The study, “Sexual Orientation in the Labor Market,” was published by doctoral student Trenton Mize in the American Sociological Review on Nov. 15. The study is different from others in its classification of bisexuals as a distinct minority.

Though Mize was familiar with numerous studies on the relationship between sexual orientation and earnings, past research focused on wage gaps between heterosexual and homosexual people.

He thought that the treatment of gay men and lesbians might differ from the treatment of bisexuals and wanted to test this idea in his research.

“In many ways I suspected that the stereotypes were more disadvantaging for bisexual men and women. So I thought if we looked at them as a unique group they’re probably facing more and bigger disadvantages. I suspected there were disadvantages there that no one had previously looked at. So I wanted to test for that,” Mize said.

Mize analyzed national survey data for sexuality and income earned, eliminating other wage gap factors such as occupation, education or age in his work. Mize points to workplace discrimination as the source of this gap.

“People stereotype people of different sexual orientation of having different levels of overall competency and capability,” Mize said.

Sociology Department Chair Brian Powell said competency stereotypes can be debilitating, making those affected choose between conforming to a stereotype or actively denying it.

“If people believe stereotypes, they are real in their consequences,” Powell said. “We like to think of ourselves as individuals, and we are individuals.
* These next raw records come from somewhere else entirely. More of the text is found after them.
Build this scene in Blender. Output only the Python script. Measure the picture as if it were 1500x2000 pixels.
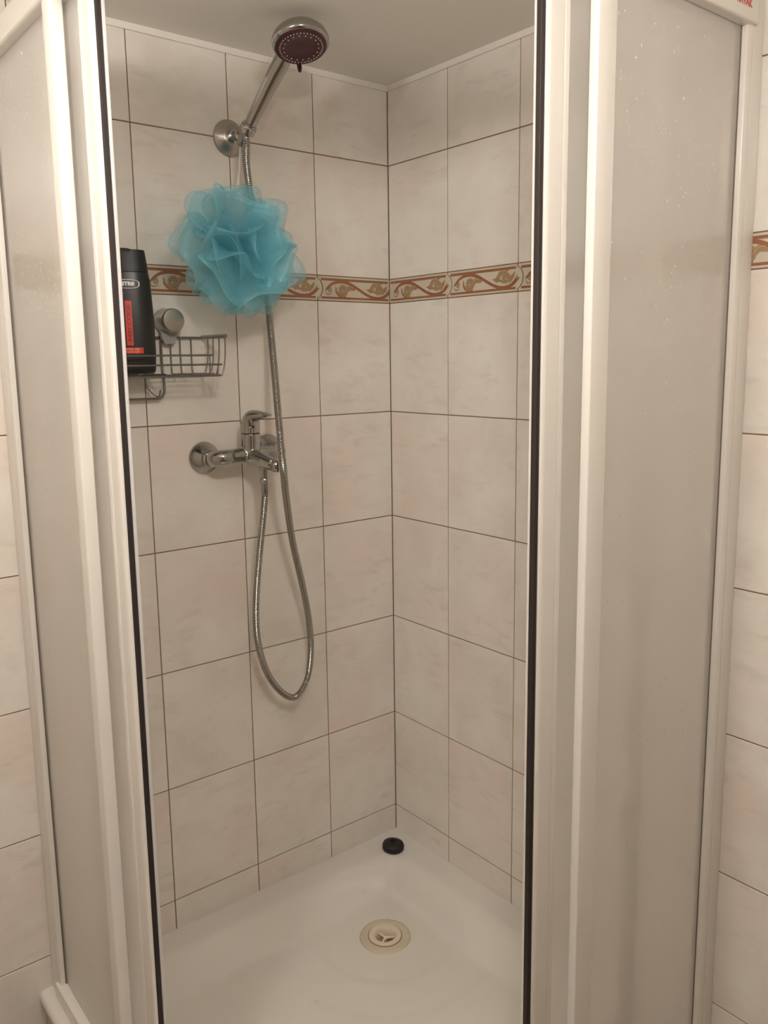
import bpy, bmesh, math, random
from mathutils import Vector, Matrix, noise
PI = math.pi
for o in list(bpy.data.objects): bpy.data.objects.remove(o)
SC = bpy.context.scene
COL = SC.collection

# ------------------------------------------------------------------ camera
CAM = Vector((-1.2506, -1.5393, 1.1173)); YAW, PITCH, ROLL = 0.891, -0.1584, -0.0127
FPX, PPX, PPY = 1638.0, 761.66, 963.53
_d = Vector((math.cos(PITCH)*math.cos(YAW), math.cos(PITCH)*math.sin(YAW), math.sin(PITCH)))
_r = Vector((math.sin(YAW), -math.cos(YAW), 0)); _u = _r.cross(_d)
CR = _r*math.cos(ROLL) + _u*math.sin(ROLL); CU = -_r*math.sin(ROLL) + _u*math.cos(ROLL); CD = _d
cam = bpy.data.cameras.new('camera'); camo = bpy.data.objects.new('camera', cam); COL.objects.link(camo)
m = Matrix((CR, CU, -CD)).transposed().to_4x4(); m.translation = CAM; camo.matrix_world = m
cam.sensor_fit = 'HORIZONTAL'; cam.sensor_width = 36; cam.lens = 36*FPX/1500
cam.shift_x = (750-PPX)/1500; cam.shift_y = (PPY-1000)/1500; cam.clip_start = .01
SC.camera = camo

# ------------------------------------------------------------------ world, exposure, lights
w = bpy.data.worlds.new('world'); SC.world = w; w.use_nodes = True
w.node_tree.nodes['Background'].inputs[0].default_value = (1, .9, .8, 1)
w.node_tree.nodes['Background'].inputs[1].default_value = .05
vs = SC.view_settings; vs.view_transform = 'Standard'; vs.look = 'None'; vs.gamma = 1; vs.use_curve_mapping = False
vs.exposure = 0.48
LAMP_POS = (-.90, -1.29, 1.61); LAMP_POWER = 11.0; LAMP_COL = (1.0, .93, .86)
LAMP2_POS = (-1.30, -.80, 1.585); LAMP2_POWER = 10.6
CEIL = 1.7156; FLOOR = -.25; TH = .249; BH = .0533; TW = .2

# ------------------------------------------------------------------ helpers
def ray(x, y): return CD + CR*((x-PPX)/FPX) - CU*((y-PPY)/FPX)
def atY(x, y, Y):
    v = ray(x, y); return CAM + v*((Y-CAM.y)/v.y)
def link(name, me, mat=None, parent=None, smooth=False):
    o = bpy.data.objects.new(name, me); COL.objects.link(o)
    if mat and not me.materials: me.materials.append(mat)
    if parent: o.parent = parent
    if smooth: me.shade_smooth()
    return o
def mesh(name, vs_, fs): 
    me = bpy.data.meshes.new(name); me.from_pydata([tuple(v) for v in vs_], [], fs); me.update(); return me
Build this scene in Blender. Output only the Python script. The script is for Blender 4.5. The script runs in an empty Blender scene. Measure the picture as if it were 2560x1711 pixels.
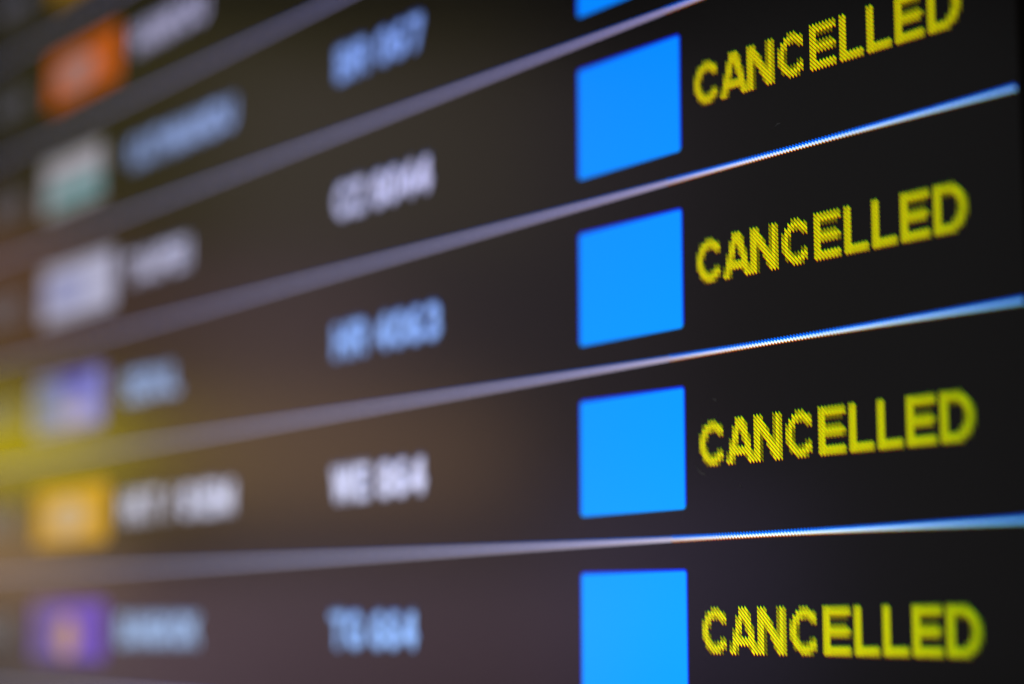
import bpy, bmesh, math
import numpy as np
from mathutils import Matrix, Vector

# ------------------------------------------------------------------ camera
S = 0.027            # one flight row of the display is 27 mm high
Z0 = 2.0             # height of the row grid's origin above the floor
scene = bpy.context.scene
col = scene.collection

w = np.array([-0.12948513834726919, 0.9360994399043365, -0.06784693576925308])
t = np.array([0.3199875178016225, -3.758180470900498, 12.418831801055447])
th = np.linalg.norm(w); k = w / th
K = np.array([[0, -k[2], k[1]], [k[2], 0, -k[0]], [-k[1], k[0], 0]])
R = np.eye(3) + math.sin(th) * K + (1 - math.cos(th)) * K @ K
c = -R.T @ t                                    # camera in (u, v, depth) of the screen
pos = (c[0] * S, c[2] * S, Z0 - c[1] * S)
def to_world(r): return Vector((r[0], r[2], -r[1]))
rx, ry, rz = to_world(R[0]), to_world(-R[1]), to_world(-R[2])
M = Matrix((rx, ry, rz)).transposed().to_4x4(); M.translation = Vector(pos)
cam_d = bpy.data.cameras.new('camera'); cam = bpy.data.objects.new('camera', cam_d)
col.objects.link(cam); cam.matrix_world = M; scene.camera = cam
cam_d.sensor_width = 36.0; cam_d.lens = 5000.11 / 2560 * 36
cam_d.clip_start = 0.01; cam_d.clip_end = 50
cam_d.dof.use_dof = True
cam_d.dof.focus_distance = 10.43 * S
cam_d.dof.aperture_fstop = 5.8
cam_d.dof.aperture_blades = 0

# ------------------------------------------------------------------ world, exposure
world = bpy.data.worlds.new('World'); scene.world = world; world.use_nodes = True
bg = world.node_tree.nodes['Background']
bg.inputs[0].default_value = (0.54, 0.52, 0.50, 1); bg.inputs[1].default_value = 0.07
scene.view_settings.view_transform = 'Standard'
scene.view_settings.look = 'None'
scene.view_settings.exposure = 0
scene.view_settings.gamma = 1

# ------------------------------------------------------------------ yellow sign, and added lamps that tint the screen by reflection
def lamp(name, p, aim, size, sizey, power, color):
    l = bpy.data.lights.new(name, 'AREA'); l.shape = 'RECTANGLE'
    l.size = size; l.size_y = sizey; l.energy = power; l.color = color
    o = bpy.data.objects.new(name, l); col.objects.link(o)
    o.location = p
    o.rotation_euler = (Vector(aim) - Vector(p)).to_track_quat('-Z', 'Y').to_euler()
    return o
AIM = (-0.1, 0, Z0 - 0.1)
# positions in metres, each aimed at the screen
lamp('yellow_sign_lamp', (-2.072, -0.753, 2.073), (-0.227, 0.000, 1.898), 0.252, 0.096, 0.2890, (1.0, 0.786, 0.0))
lamp('warm_tint_lamp', (-2.119, -0.720, 1.938), (-0.254, 0.000, 1.871), 0.305, 0.122, 0.2077, (1.0, 0.607, 0.286))  # from here on, unseen lamps added per colour patch of the panel
lamp('brown_tint_lamp', (-1.782, -1.027, 2.052), (-0.074, 0.000, 1.884), 0.428, 0.143, 0.2035, (1.0, 0.556, 0.244))
lamp('low_mauve_tint_lamp', (-1.775, -1.042, 1.813), (-0.069, 0.000, 1.846), 0.665, 0.190, 0.2973, (1.0, 0.629, 0.806))
lamp('red_tint_lamp', (-2.081, -0.724, 2.255), (-0.244, 0.000, 1.938), 0.228, 0.193, 0.0931, (1.0, 0.476, 0.229))
lamp('mauve_tint_lamp', (-1.831, -0.960, 2.205), (-0.101, 0.000, 1.912), 0.337, 0.159, 0.0665, (1.0, 0.579, 0.526))
lamp('grey_tint_lamp', (-2.075, -0.759, 1.794), (-0.225, 0.000, 1.840), 0.176, 0.101, 0.0384, (1.0, 0.8, 0.6))
lamp('violet_tint_lamp', (-1.482, -1.313, 1.881), (0.027, 0.000, 1.856), 0.276, 0.276, 0.1026, (0.583, 0.458, 1.0))
lamp('dim_fill_lamp', (-1.656, -1.129, 2.184), (-0.030, 0.000, 1.901), 0.563, 0.657, 0.3241, (1.0, 0.8, 1.0))  # added to lift the panel's dark middle
lamp('side_fill_lamp', (-1.273, -1.459, 2.145), (0.071, 0.000, 1.887), 0.408, 0.816, 0.1343, (1.0, 0.968, 1.0))  # added to lift the panel's right side
lamp('olive_tint_lamp', (-1.782, -0.955, 2.439), (-0.094, 0.000, 1.952), 0.626, 0.289, 0.1115, (1.0, 0.832, 0.105))

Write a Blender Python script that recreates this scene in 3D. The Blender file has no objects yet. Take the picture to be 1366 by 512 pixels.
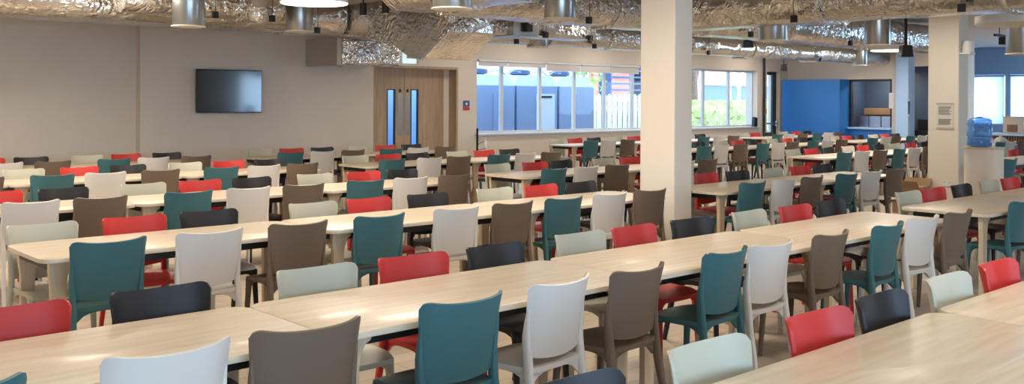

When stereotypes override our individual traits, it can have a profound negative effect.”

There is evidence to show employers view men as more competent than women in the workplace and see heterosexual men as more competent than sexual minorities. While societal acceptance of gay and lesbian individuals has increased over time, perceptions of bisexuality are still poor, Mize said.

“Increasingly people tend to think that gay men and lesbian women are born gay or lesbian and thus they are increasingly unlikely to discriminate against them,” Mize said. “People don’t feel comfortable discriminating against something people feel like they have no choice in.”

In contrast, many believe bisexuality is a choice and therefore are more comfortable discriminating against bisexuals, Mize said.

“People say if you could be in a heterosexual relationship, then why wouldn’t you,” he said. “The perception of choice is really important because people are more likely to discriminate against someone who they think has a choice in their disadvantaged status.”

There are numerous reasons for the stigmatization of bisexuality in the workplace, including a same-sex marriage movement that largely ignored bisexuality, limited social consciousness of bisexual issues and the appeal of binary thinking, Mize said.

Powell said though stereotypes about gender and sexuality have lessened considerably in recent years, there is still work to be done.

“I think bisexuality is a harder thing for many people to grapple with,” he said.

This is partly because many people are uncomfortable with straying from the binary view of sexual orientation.

“People have a hard time when that binary is being transcended or challenged,” he said.

Combating stereotypes and discrimination can be difficult. But increased visibility can lead to greater acceptance of the bisexual community, Mize said. However, many bisexual men and women are not comfortable disclosing their sexuality to others.

“Bisexual men and women anticipate that their identity is going to be met with pushback,” Mize said. “So they’ll let people assume that their relationship defines them.”

If bisexuals become more visible in the public eye, perceptions toward them may shift. Mize said he doesn’t like this solution because it puts the responsibility for change on the group that is being discriminated against.

In some cases, reform has to take place within the law.

There are no Indiana laws prohibiting discrimination based on sexual orientation. Mize said his research highlights the need for these protections in areas such as employment or housing.

Scientifically, his study has introduced the concept of treating bisexuals as a distinct minority subject to challenges, stereotypes and treatment different to that of heterosexual or homosexual people.

“I think it’s important to understand that sexual orientation operates in a little more complex way,” he said. “These groups have pretty different outcomes.”